Sympodial tree-like structures: from small to large-amplitude vibrations.

This study deals with tree-like structures that mimic a trunk with either first-order branches or both first and second-order branches of a sympodial tree. The corresponding mechanical model comprises physical pendula coupled with torsional springs and viscous dampers. Natural frequencies and modal shapes are obtained analytically and the effects of a branching angle and a stiffness ratio on their change is analysed. Then, the trunk is harmonically excited and the corresponding structural response is investigated, both for small undamped and damped vibrations, focusing on the concept of dynamic absorbers and the attenuation of the amplitude of the trunk and first-order branches as this attenuation is beneficial for practical engineering applications. The corresponding frequencies at which these amplitudes are equal to zero or in resonance are determined. Finally, free large-amplitude vibrations are examined.

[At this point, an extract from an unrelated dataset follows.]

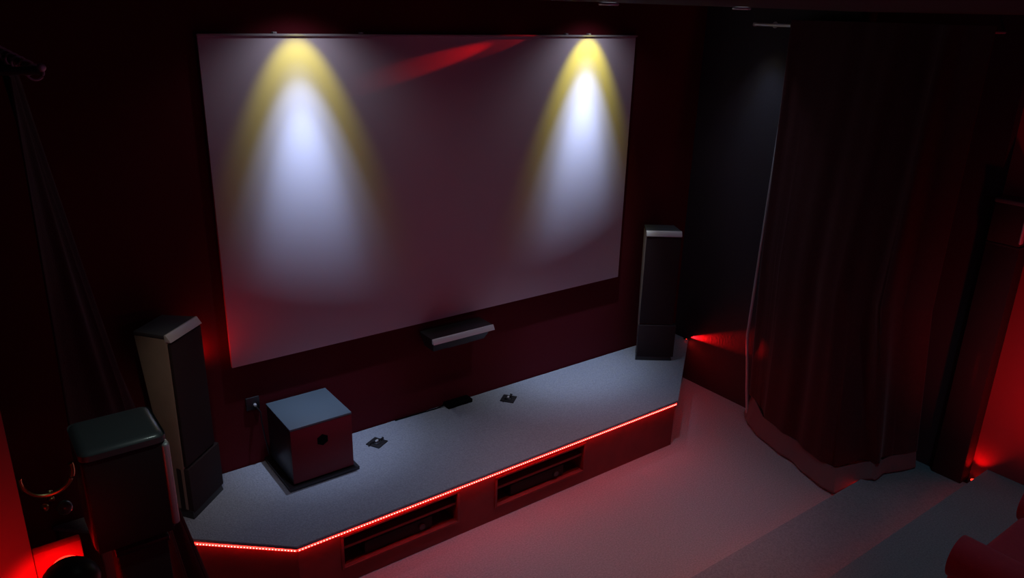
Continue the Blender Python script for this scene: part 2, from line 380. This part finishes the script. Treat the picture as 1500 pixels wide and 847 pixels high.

Conditions for internal resonances in the structure with first-order branching are determined analytically by using the method of multiple scales. Frequency spectra of large-amplitude vibrations are obtained numerically focusing on the influence of the branching angle on their content. Biomimetic potentials and advantages of designing these coupled branched structures are discussed through the whole study via the influence of the stiffness ratio of the springs, the branching angle and the hierarchy of branches on their response.